Ten slotte worden er in deze publicatie reflecties ontwikkeld over specifieke activiteiten vanuit levensbeschouwelijk perspectief. In twaalf hoofdstukken wordt stilgestaan bij onder meer techniek, milieu, het morele oordeel, de ordening van de samenleving, de democratische rechtsstaat en de relatie tot het transcendente. Het zijn hoofdstukken, geschreven door een breed samengesteld scala aan auteurs, onder wie E. Schuurman, B. Goudzwaard, H. G. Geertsema, S. Griffioen en P. Cliteur, om maar enkele bekende namen te noemen.
Het vierde en laatste deel behandelt de relatie tussen levensbeschouwing en onderwijs. De verschillende levensbeschouwingen, te weten de reformatorische, de humanistische, de rooms-katholieke en de islamitische, worden in verband gebracht met de aard van het onderwijs.
De kracht van dit boek ligt voor mij vooral in de objectieve beschrijving van de diverse levensbeschouwelijke visies op de cultuur. Het heeft het karakter van een handboek dat vooral als naslagwerk dienst kan doen. Men kan zich in bijzondere (deel)onderwerpen verdiepen.

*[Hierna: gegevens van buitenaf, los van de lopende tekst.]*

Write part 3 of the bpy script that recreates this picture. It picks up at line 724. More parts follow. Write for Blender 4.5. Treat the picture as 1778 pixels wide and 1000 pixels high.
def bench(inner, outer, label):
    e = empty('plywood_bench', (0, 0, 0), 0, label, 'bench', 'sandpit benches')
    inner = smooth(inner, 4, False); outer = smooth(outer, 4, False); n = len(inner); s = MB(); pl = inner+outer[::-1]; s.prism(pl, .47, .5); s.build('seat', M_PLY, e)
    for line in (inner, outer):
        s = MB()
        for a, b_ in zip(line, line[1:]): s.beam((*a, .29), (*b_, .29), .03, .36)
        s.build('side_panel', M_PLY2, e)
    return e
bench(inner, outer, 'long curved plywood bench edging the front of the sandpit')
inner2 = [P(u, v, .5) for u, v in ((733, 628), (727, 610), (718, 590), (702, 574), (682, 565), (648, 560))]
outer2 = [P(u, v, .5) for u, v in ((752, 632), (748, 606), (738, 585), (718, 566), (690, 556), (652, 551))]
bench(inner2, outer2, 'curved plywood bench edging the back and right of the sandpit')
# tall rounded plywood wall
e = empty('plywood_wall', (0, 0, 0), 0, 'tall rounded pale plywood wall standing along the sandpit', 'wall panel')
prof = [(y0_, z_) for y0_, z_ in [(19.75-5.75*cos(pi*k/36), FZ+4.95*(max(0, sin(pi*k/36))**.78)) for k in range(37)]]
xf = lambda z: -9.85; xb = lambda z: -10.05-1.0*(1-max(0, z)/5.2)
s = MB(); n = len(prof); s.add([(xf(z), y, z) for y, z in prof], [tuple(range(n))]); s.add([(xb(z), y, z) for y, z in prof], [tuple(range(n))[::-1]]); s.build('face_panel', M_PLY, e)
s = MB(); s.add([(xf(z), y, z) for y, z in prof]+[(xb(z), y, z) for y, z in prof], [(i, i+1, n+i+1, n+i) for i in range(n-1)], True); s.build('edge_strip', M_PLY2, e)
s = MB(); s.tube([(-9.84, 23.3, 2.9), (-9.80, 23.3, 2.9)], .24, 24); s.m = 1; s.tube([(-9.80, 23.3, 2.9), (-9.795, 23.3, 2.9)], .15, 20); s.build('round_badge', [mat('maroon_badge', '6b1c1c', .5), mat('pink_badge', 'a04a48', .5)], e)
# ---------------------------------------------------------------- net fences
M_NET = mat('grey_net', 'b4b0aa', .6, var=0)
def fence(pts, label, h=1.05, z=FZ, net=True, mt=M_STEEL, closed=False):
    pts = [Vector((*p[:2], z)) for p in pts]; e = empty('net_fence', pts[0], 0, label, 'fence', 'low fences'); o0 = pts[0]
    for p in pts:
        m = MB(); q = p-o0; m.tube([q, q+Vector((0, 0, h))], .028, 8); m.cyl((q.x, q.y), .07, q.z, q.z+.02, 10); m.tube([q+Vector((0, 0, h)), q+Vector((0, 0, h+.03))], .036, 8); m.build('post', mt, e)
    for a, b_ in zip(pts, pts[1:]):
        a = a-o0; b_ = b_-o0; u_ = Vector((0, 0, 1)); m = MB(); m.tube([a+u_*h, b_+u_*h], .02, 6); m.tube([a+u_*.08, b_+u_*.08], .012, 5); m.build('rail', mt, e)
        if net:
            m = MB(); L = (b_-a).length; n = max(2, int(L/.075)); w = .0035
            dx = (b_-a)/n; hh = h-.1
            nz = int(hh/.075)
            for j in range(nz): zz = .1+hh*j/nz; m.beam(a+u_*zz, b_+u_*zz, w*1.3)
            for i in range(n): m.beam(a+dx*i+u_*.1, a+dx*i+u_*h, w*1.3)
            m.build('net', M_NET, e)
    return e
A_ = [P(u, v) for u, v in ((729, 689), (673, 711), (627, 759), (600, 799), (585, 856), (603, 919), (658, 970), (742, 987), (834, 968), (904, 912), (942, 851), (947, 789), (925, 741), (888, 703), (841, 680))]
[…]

De kwaliteit is zonder meer goed te noemen, vooral gezien het feit dat het boek het karakter heeft van een inleiding op het denken over cultuur. Het lijkt mij vooral geschikt voor onderwijsinstellingen, maar ook breed geïnteresseerden kunnen hier volop terecht. Aan het einde mis ik een duidelijke evaluatie vanuit een bijbels perspectief, maar daarvoor is deze uitgave nu eenmaal te multireligieus.
Het boek onderstreept maar weer eens de noodzaak om ook vanuit bijbels-reformatorisch opzicht de bezinning op en de confrontatie met de cultuur aan te gaan.